The Manchester scientists developed an early graphene transistor just after their discovery of graphene, a result that other groups have subsequently reproduced. However, these graphene transistors were very ‘leaky’, which has limited possible applications and ruled out important ones, such as their use in computer chips and other electronic circuits with a high density of transistors.

Now the Manchester team has found an elegant way around the problem and made graphene-based transistors suitable for use in future computer chips. Geim and his colleagues have shown for the first time that graphene remains highly stable and conductive even when it is cut into strips of only a few nanometres wide. This is significant because all other known materials – including silicon – oxidise, decompose and become unstable at sizes tens times larger. This poor stability of these materials has been the fundamental barrier to their use in future electronic devices – and this has threatened to limit the future development of microelectronics.

“We have made ribbons only a few nanometres wide and cannot rule out the possibility of confining graphene even further – down to maybe a single ring of carbon atoms,” says Geim.

The research team suggests that future electronic circuits can be carved out of a single graphene sheet. Such circuits would include the central element or ‘quantum dot’, semitransparent barriers to control movements of individual electrons, interconnects and logic gates – all made entirely of graphene.

Geim’s team have proved this idea by making a number of single-electron-transistor devices that work under ambient conditions and show a high-quality transistor action.

“At the present time no technology can cut individual elements with nanometre precision. We have to rely on chance by narrowing our ribbons to a few nanometres in width,” says Leonid Ponomarenko, who is leading this research at the University of Manchester. “Some of them were too wide and did not work properly whereas others were over-cut and broken.”
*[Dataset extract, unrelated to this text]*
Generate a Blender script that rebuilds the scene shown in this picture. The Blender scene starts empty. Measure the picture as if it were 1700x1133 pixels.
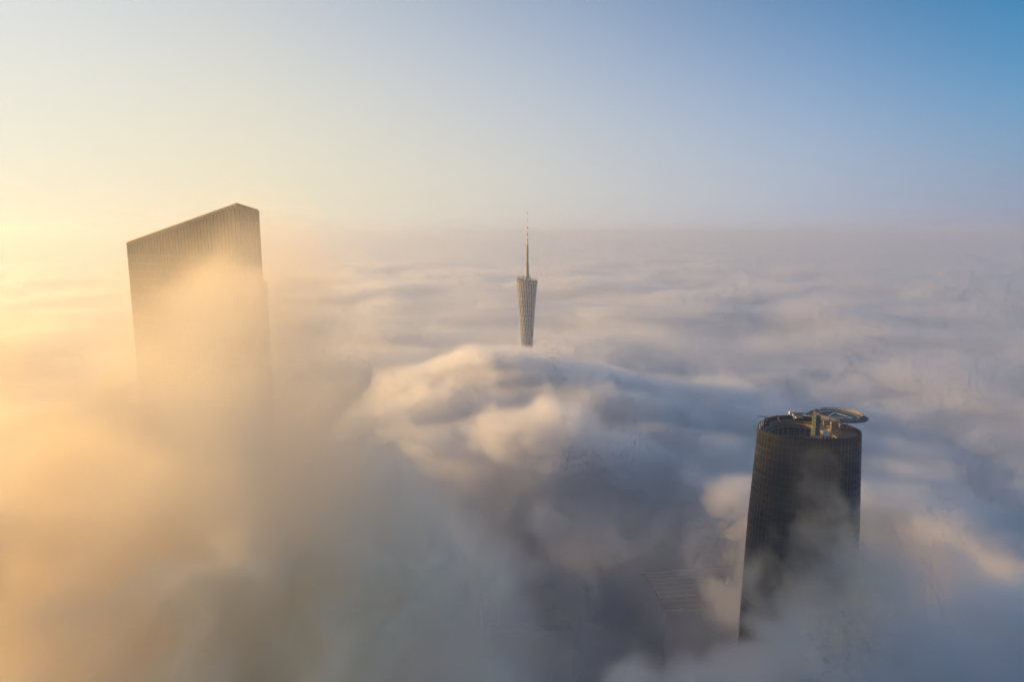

But Ponomarenko is optimistic that this proof-of-concept technique can be scaled up: “To make transistors at the true-nanometre scale is exactly the same challenge that modern silicon-based technology is facing now. The technology has managed to progress steadily from millimetre-sized transistors to current microprocessors with individual elements down to tens nanometres in size. The next logical step is true nanometre-sized circuits and this is where graphene can come into play because it remains stable – unlike silicon or other materials – even at these dimensions,” he said.